E se Delevingne parece "dura" no papel, o mesmo não pode ser dito do resto do elenco, principalmente do trio formado por Wolff, Smith e Abrams como Q, Radar e Ben. Mesmo que Nat Wolff seja um protagonista carismático e bem sucedido na tarefa de fazer o público embarcar na trama (confesso que fiquei com medo e pena do seu personagem nos momentos finais do filme), a relação entre os três amigos é o que faz o filme ter sucesso em dar suas lições de moral, além de serem responsáveis pelos melhores momentos da projeção, como numa cena em que eles cantam a primeira música que vem à cabeça.
Em termos de estilo, "Cidades de Papel" lembra "A Culpa é das Estrelas" ao repetir a narração em off do protagonista ao longo da trama, algo que talvez vire uma constante nas adaptações dos trabalhos de Green, uma vez que apenas "O Teorema Katherine" não é narrado por seu protagonista.
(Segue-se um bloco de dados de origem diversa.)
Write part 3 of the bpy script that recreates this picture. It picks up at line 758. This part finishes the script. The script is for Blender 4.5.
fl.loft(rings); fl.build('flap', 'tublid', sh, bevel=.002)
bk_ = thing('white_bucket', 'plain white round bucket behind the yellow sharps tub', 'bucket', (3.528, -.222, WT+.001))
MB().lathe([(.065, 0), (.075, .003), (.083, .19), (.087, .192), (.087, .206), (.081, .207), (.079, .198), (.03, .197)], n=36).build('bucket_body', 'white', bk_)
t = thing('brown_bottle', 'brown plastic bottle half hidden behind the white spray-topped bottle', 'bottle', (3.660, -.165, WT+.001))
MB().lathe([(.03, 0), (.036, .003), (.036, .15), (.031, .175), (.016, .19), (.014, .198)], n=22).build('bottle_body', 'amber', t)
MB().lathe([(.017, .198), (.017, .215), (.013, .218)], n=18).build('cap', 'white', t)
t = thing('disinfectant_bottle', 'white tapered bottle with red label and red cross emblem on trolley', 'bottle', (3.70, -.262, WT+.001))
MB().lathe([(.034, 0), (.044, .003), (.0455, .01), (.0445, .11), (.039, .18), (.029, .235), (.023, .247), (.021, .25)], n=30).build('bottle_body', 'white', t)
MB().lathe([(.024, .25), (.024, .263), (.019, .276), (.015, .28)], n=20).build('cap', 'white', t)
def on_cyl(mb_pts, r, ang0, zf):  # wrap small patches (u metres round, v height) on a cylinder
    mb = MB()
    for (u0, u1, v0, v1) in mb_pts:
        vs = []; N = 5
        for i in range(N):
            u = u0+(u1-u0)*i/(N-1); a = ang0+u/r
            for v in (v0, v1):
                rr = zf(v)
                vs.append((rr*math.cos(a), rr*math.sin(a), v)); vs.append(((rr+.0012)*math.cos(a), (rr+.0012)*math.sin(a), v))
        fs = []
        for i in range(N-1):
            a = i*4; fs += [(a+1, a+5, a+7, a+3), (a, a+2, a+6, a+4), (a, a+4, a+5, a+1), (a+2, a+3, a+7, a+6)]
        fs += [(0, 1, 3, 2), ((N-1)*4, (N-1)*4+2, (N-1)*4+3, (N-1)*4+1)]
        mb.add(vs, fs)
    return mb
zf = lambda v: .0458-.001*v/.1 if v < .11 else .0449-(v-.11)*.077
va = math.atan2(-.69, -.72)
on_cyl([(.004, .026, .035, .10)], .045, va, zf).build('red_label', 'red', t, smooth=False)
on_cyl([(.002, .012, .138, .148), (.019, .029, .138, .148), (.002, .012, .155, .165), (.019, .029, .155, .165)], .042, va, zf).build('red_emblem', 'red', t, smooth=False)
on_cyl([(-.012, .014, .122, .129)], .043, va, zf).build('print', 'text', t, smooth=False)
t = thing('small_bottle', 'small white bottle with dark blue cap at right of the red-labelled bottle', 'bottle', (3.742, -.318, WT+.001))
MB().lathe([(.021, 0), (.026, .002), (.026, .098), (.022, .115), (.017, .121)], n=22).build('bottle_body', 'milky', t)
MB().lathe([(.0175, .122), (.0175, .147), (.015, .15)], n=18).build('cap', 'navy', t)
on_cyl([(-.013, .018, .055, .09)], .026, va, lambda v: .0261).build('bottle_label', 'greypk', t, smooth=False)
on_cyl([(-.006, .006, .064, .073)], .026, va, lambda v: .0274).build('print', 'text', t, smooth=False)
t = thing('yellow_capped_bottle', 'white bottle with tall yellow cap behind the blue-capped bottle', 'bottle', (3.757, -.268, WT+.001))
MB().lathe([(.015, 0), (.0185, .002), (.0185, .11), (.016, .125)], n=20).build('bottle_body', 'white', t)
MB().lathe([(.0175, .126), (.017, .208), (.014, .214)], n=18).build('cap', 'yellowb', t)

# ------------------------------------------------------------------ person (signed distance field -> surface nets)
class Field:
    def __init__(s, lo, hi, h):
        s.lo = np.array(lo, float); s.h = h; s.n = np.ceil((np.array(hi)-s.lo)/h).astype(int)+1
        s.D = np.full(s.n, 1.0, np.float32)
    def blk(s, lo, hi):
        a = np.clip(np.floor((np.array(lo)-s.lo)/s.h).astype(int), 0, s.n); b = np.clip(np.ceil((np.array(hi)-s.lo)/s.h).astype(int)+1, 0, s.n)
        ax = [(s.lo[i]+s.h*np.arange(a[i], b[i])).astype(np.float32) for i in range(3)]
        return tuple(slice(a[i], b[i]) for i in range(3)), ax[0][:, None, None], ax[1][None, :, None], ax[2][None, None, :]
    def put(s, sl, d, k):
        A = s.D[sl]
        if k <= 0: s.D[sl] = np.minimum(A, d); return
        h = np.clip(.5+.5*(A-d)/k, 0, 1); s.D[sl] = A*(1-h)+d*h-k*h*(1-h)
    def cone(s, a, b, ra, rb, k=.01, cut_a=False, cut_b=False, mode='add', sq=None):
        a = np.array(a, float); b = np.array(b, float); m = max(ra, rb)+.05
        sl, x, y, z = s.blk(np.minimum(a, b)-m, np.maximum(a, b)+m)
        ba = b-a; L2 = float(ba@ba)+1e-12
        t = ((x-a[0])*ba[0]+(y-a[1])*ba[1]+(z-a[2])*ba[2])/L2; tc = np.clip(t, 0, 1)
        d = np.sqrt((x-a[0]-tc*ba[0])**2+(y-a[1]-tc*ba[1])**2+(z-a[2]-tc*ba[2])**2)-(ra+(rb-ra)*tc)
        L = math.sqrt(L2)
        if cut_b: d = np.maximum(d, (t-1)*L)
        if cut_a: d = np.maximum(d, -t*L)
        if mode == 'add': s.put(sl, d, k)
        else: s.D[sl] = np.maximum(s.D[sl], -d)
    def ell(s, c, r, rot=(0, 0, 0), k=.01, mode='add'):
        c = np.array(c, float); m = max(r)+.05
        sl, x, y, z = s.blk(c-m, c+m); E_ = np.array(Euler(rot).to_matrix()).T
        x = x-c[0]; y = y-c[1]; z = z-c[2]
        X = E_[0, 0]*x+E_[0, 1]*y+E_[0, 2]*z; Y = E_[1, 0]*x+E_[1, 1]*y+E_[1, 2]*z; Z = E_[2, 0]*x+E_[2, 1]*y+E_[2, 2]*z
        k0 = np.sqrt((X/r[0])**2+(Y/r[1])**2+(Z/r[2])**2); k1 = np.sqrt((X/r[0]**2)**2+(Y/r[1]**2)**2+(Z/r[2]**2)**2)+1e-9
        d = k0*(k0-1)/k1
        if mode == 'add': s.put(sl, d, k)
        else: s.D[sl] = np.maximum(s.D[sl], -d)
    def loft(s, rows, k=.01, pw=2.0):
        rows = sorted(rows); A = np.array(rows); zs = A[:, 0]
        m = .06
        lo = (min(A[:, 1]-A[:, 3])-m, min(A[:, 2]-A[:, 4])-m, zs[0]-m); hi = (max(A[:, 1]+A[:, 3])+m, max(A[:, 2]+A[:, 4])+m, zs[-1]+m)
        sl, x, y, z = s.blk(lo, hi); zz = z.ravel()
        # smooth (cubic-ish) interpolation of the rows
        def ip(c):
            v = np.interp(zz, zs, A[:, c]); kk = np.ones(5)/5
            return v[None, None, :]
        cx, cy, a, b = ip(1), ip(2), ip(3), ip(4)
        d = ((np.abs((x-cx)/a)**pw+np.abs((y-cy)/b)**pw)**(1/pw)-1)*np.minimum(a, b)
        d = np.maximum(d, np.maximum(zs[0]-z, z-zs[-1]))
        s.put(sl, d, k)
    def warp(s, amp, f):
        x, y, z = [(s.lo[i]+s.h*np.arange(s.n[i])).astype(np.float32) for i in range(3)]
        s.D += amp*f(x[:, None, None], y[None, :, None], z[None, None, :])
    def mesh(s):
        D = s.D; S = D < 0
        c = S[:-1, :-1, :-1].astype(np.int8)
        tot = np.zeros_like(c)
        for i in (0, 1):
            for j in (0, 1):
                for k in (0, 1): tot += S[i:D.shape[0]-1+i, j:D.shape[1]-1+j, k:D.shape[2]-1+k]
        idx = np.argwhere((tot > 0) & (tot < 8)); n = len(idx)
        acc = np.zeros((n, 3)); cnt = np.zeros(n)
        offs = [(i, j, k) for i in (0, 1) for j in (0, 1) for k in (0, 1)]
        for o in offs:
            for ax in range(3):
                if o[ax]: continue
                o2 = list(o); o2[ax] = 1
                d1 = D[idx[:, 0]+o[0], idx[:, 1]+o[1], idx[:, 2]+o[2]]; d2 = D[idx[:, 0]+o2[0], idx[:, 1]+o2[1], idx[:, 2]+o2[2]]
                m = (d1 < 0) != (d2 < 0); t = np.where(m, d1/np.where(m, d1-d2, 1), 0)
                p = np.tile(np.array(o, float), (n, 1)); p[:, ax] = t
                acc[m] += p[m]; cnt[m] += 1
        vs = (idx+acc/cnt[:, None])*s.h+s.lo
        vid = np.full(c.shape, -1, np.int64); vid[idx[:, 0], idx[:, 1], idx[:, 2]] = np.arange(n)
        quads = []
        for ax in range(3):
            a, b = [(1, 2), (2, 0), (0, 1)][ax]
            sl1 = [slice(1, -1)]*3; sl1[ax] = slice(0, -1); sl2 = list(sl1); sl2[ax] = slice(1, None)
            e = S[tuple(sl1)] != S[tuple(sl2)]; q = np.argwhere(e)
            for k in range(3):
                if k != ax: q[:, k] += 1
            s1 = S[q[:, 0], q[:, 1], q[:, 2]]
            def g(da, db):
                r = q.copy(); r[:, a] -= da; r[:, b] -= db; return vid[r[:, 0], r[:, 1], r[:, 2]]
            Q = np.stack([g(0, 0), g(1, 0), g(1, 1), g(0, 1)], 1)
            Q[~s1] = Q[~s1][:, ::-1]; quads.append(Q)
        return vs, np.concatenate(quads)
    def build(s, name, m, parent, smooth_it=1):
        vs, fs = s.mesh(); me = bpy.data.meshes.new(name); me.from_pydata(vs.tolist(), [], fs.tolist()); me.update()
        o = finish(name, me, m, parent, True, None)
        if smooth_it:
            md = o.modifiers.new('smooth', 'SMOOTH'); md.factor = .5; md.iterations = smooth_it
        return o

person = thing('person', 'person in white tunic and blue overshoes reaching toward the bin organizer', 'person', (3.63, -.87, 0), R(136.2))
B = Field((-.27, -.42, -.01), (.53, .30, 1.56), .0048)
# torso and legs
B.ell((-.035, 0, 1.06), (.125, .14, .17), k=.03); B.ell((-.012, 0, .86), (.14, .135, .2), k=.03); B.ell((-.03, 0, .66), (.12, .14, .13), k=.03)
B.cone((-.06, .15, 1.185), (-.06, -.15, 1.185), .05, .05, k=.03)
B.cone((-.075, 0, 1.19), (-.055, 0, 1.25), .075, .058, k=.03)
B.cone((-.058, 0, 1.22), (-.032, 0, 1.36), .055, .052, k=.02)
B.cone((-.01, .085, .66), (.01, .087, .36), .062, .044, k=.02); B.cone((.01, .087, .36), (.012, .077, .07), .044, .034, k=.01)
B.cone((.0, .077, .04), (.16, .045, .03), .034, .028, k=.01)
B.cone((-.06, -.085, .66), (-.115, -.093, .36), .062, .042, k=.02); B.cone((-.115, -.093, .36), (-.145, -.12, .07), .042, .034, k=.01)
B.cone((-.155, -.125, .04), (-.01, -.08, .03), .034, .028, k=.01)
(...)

Ao mesmo tempo, esse filme se separa desse estilo ao investir em um visual diferente, em um formato 2.39:1 carregado de tons que dão a ideia de algo dourado em algumas cenas, mas sem saturar a sua paleta de cores, carregando a falsa ideia de perfeição que Q projeta em Margo para o lado visual. O diretor Jake Schreier (do ótimo "Frank e o Robô") comanda a narrativa sem usar os mesmos artifícios já usados em "A Culpa é das Estrelas", onde cada momento de emocional parecia carregar uma faixa da trilha. Aliás, é possível ouvir a trilha instrumental de Ryan Lott mais do que os hits que vão deixá-lo com vontade de comprar o CD da trilha (não que Josh Boone não tenha feito um bom trabalho, mas foi bom não tentarem fazer o mesmo tipo de filme).
"Cidades de Papel" não é o melhor filme do ano (tenho minhas dúvidas até se vai ganhar um MTV Movie Awards) e talvez não seja indicado para todos, mas está cheio de momentos engraçados, personagens carismáticos, atores competentes e com química entre si, referências à cultura pop, uma direção competente e uma história capaz de se conectar com todos que já passaram por uma paixão platônica ou pelo abandono de algumas coisas em prol do amadurecimento.